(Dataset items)
● ● ● ● ● ● ●

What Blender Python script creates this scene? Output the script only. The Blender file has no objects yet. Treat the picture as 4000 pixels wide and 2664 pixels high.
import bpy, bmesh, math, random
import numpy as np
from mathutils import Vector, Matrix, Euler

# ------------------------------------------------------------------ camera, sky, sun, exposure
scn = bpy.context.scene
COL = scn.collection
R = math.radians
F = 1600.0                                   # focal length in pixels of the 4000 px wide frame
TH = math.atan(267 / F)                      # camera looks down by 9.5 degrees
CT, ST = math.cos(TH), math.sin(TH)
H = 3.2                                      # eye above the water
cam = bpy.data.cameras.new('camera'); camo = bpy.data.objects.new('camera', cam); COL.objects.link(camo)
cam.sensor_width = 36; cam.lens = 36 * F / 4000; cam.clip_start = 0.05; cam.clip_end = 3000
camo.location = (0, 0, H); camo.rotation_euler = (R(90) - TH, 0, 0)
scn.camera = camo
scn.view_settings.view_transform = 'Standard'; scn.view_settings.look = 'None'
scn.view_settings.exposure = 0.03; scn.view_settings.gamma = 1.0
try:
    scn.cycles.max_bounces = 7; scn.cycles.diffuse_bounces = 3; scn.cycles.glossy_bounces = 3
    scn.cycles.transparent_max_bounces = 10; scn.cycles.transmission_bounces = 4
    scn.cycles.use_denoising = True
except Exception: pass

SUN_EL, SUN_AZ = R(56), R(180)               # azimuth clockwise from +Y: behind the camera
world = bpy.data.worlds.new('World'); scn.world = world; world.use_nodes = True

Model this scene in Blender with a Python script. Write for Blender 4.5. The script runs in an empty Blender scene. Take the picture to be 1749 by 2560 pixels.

● ● ● ● ● ● ●

What is expected
Copy the records above exactly, from the first line through the line containing "from mathutils import Vector, Matrix, Euler", and include nothing else.

Answer below
What Blender Python script creates this scene? Output the script only. The Blender file has no objects yet. Treat the picture as 4000 pixels wide and 2664 pixels high.
import bpy, bmesh, math, random
import numpy as np
from mathutils import Vector, Matrix, Euler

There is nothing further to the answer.